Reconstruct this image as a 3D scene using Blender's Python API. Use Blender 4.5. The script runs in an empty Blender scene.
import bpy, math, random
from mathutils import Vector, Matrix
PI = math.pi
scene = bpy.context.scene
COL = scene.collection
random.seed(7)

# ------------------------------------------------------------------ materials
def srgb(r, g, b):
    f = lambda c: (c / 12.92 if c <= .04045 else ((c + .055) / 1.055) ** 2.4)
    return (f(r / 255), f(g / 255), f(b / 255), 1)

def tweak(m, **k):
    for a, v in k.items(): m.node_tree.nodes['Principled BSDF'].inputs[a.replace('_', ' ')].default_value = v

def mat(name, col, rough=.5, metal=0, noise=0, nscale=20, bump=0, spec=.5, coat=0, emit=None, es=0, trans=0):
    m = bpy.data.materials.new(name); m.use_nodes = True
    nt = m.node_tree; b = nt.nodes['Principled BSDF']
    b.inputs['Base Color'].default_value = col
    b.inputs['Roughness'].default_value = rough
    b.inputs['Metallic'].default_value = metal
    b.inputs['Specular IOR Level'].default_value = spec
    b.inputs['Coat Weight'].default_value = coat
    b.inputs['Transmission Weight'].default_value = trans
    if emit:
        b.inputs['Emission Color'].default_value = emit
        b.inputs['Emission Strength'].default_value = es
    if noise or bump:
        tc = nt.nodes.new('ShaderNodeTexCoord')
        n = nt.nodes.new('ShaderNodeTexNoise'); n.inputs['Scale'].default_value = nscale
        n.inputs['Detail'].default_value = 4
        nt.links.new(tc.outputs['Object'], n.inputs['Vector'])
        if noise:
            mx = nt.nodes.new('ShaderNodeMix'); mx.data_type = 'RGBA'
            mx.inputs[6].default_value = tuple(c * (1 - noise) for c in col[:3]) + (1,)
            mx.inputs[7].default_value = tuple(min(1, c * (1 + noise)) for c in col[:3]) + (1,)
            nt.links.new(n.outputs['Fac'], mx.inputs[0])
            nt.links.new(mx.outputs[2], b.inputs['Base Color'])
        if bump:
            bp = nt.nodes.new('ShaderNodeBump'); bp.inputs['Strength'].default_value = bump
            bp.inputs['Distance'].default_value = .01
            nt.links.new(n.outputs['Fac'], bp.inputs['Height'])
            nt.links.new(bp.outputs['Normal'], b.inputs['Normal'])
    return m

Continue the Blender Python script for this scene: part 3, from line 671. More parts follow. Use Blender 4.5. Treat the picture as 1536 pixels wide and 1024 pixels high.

────

▶ _Work to complete_: Reproduce the records above exactly, from the first line through the line containing "for a, v in", and output nothing else.

▶ _Reply to the exercise_:
Reconstruct this image as a 3D scene using Blender's Python API. Use Blender 4.5. The script runs in an empty Blender scene.
import bpy, math, random
from mathutils import Vector, Matrix
PI = math.pi
scene = bpy.context.scene
COL = scene.collection
random.seed(7)

# ------------------------------------------------------------------ materials
def srgb(r, g, b):
    f = lambda c: (c / 12.92 if c <= .04045 else ((c + .055) / 1.055) ** 2.4)
    return (f(r / 255), f(g / 255), f(b / 255), 1)

def tweak(m, **k):
    for a, v in k.items(): m.node_tree.nodes['Principled BSDF'].inputs[a.replace('_', ' ')].default_value = v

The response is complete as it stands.